Leave out any pictures and transcribe all other data below exactly.
··· Data excerpt
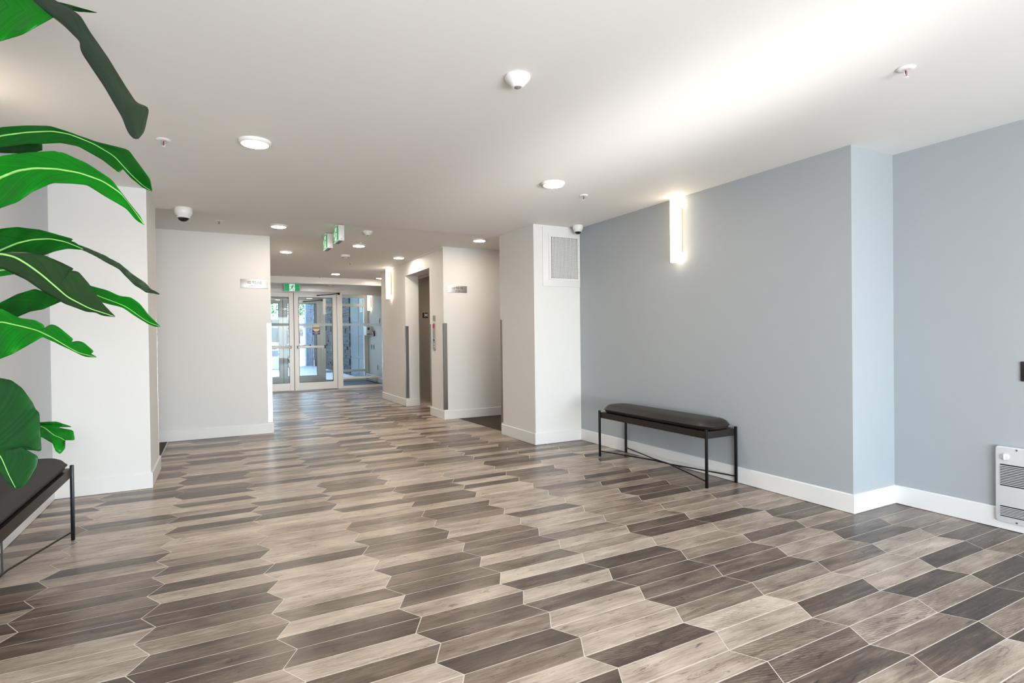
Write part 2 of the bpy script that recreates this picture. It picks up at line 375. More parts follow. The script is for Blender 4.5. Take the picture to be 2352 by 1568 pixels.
# ------------------------------------------------------------------ walls
def wall(name, m_, *c, label='wall'): return struct(MB().box(*c).build(name, m_), label, 'wall')
wall('wall_right', BLUE, XR, XR2+TH, YR, YN, 0, H, label='blue-grey wall behind the bench')
wall('wall_right_near', BLUE, XR2, XR2+TH, YB, YR, 0, H, label='blue-grey recessed wall carrying the heater')
wall('wall_right_column', WHITE, XC, XR, YC, YN, 0, H2, label='white column with the grille beside the bench wall')
wall('wall_right_corridor', WHITE, XC, 7.0, YN, YN+.02, 0, H2, label='corridor side of the white column')
wall('wall_lift_side', WHITE, XE, 7.0, Y113, Y113+.1, 0, H2, label='white wall with the 113 to 116 sign')
struct(MB().box(XE, XE+.24, Y113+.1, YE0, 0, H2).box(XE, XE+.24, YE1, YEND, 0, H2).box(XE, XE+.24, YE0, YE1, 2.285, H2).box(XE+.24, XV, YEND-.1, YEND, 0, H2)
       .build('wall_lift', WHITE), 'white wall around the lift opening', 'wall')
wall('wall_hall_right', WHITE, XV, XV+TH, YEND-.1, YO+.06, 0, H2+.1, label='white wall on the right of the vestibule')
wall('wall_hall_left', WHITE, XS-TH, XS, YS+.1, YO+.06, 0, H2+.1, label='white wall on the left of the hall')
wall('wall_back_left', WHITE, XLW-3, XS, YS, YS+.1, 0, H2, label='white wall with the 102 sign')
wall('wall_left_pillar', WHITE, XLW-TH, XL, YL, YLB, 0, H2, label='white pillar beside the left bench')
wall('wall_left', mat('pale_blue_grey_paint', (.52, .545, .575), .55, bump=.12, bscale=260, var=.015), XLW-TH, XLW, YB, YL, 0, H, label='pale grey wall behind the left bench')
wall('wall_left_corridor_end', WHITE, XLW-3.1, XLW-3, YLB, YS, 0, H2, label='end of the left corridor')
wall('wall_right_corridor_end', WHITE, 7.0, 7.1, YN, Y113, 0, H2, label='end of the right corridor')
wall('wall_left_corridor_front', WHITE, XLW-3, XLW-TH, YLB-.1, YLB, 0, H2, label='front wall of the left corridor')
# back wall with assumed glazing, unseen behind the camera
WX0, WX1 = -.75, 4.05
struct(MB().box(XLW, WX0, YB-TH, YB, 0, H).box(WX1, XR2, YB-TH, YB, 0, H).box(WX0, WX1, YB-TH, YB, 0, .15).box(WX0, WX1, YB-TH, YB, 2.36, H).build('wall_back', WHITE), 'wall with large windows behind the viewer', 'wall')
for i in range(3):
    a = WX0+(WX1-WX0)*i/3; b = WX0+(WX1-WX0)*(i+1)/3
    wn = struct(MB().box(a, a+.05, YB-.09, YB-.03, .15, 2.36).box(b-.05, b, YB-.09, YB-.03, .15, 2.36).box(a+.05, b-.05, YB-.09, YB-.03, .15, .2).box(a+.05, b-.05, YB-.09, YB-.03, 2.31, 2.36)
                .build('window_%d' % (i+3), ALU), 'aluminium framed window behind the viewer', 'window')
    box('pane', GLASS, wn, a+.05, b-.05, YB-.066, YB-.058, .2, 2.31)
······
Response:
Write part 2 of the bpy script that recreates this picture. It picks up at line 375. More parts follow. The script is for Blender 4.5. Take the picture to be 2352 by 1568 pixels.
# ------------------------------------------------------------------ walls
def wall(name, m_, *c, label='wall'): return struct(MB().box(*c).build(name, m_), label, 'wall')
wall('wall_right', BLUE, XR, XR2+TH, YR, YN, 0, H, label='blue-grey wall behind the bench')
wall('wall_right_near', BLUE, XR2, XR2+TH, YB, YR, 0, H, label='blue-grey recessed wall carrying the heater')
wall('wall_right_column', WHITE, XC, XR, YC, YN, 0, H2, label='white column with the grille beside the bench wall')
wall('wall_right_corridor', WHITE, XC, 7.0, YN, YN+.02, 0, H2, label='corridor side of the white column')
wall('wall_lift_side', WHITE, XE, 7.0, Y113, Y113+.1, 0, H2, label='white wall with the 113 to 116 sign')
struct(MB().box(XE, XE+.24, Y113+.1, YE0, 0, H2).box(XE, XE+.24, YE1, YEND, 0, H2).box(XE, XE+.24, YE0, YE1, 2.285, H2).box(XE+.24, XV, YEND-.1, YEND, 0, H2)
       .build('wall_lift', WHITE), 'white wall around the lift opening', 'wall')
wall('wall_hall_right', WHITE, XV, XV+TH, YEND-.1, YO+.06, 0, H2+.1, label='white wall on the right of the vestibule')
wall('wall_hall_left', WHITE, XS-TH, XS, YS+.1, YO+.06, 0, H2+.1, label='white wall on the left of the hall')
wall('wall_back_left', WHITE, XLW-3, XS, YS, YS+.1, 0, H2, label='white wall with the 102 sign')
wall('wall_left_pillar', WHITE, XLW-TH, XL, YL, YLB, 0, H2, label='white pillar beside the left bench')
wall('wall_left', mat('pale_blue_grey_paint', (.52, .545, .575), .55, bump=.12, bscale=260, var=.015), XLW-TH, XLW, YB, YL, 0, H, label='pale grey wall behind the left bench')
wall('wall_left_corridor_end', WHITE, XLW-3.1, XLW-3, YLB, YS, 0, H2, label='end of the left corridor')
wall('wall_right_corridor_end', WHITE, 7.0, 7.1, YN, Y113, 0, H2, label='end of the right corridor')
wall('wall_left_corridor_front', WHITE, XLW-3, XLW-TH, YLB-.1, YLB, 0, H2, label='front wall of the left corridor')
# back wall with assumed glazing, unseen behind the camera
WX0, WX1 = -.75, 4.05
struct(MB().box(XLW, WX0, YB-TH, YB, 0, H).box(WX1, XR2, YB-TH, YB, 0, H).box(WX0, WX1, YB-TH, YB, 0, .15).box(WX0, WX1, YB-TH, YB, 2.36, H).build('wall_back', WHITE), 'wall with large windows behind the viewer', 'wall')
for i in range(3):
    a = WX0+(WX1-WX0)*i/3; b = WX0+(WX1-WX0)*(i+1)/3
    wn = struct(MB().box(a, a+.05, YB-.09, YB-.03, .15, 2.36).box(b-.05, b, YB-.09, YB-.03, .15, 2.36).box(a+.05, b-.05, YB-.09, YB-.03, .15, .2).box(a+.05, b-.05, YB-.09, YB-.03, 2.31, 2.36)
                .build('window_%d' % (i+3), ALU), 'aluminium framed window behind the viewer', 'window')
    box('pane', GLASS, wn, a+.05, b-.05, YB-.066, YB-.058, .2, 2.31)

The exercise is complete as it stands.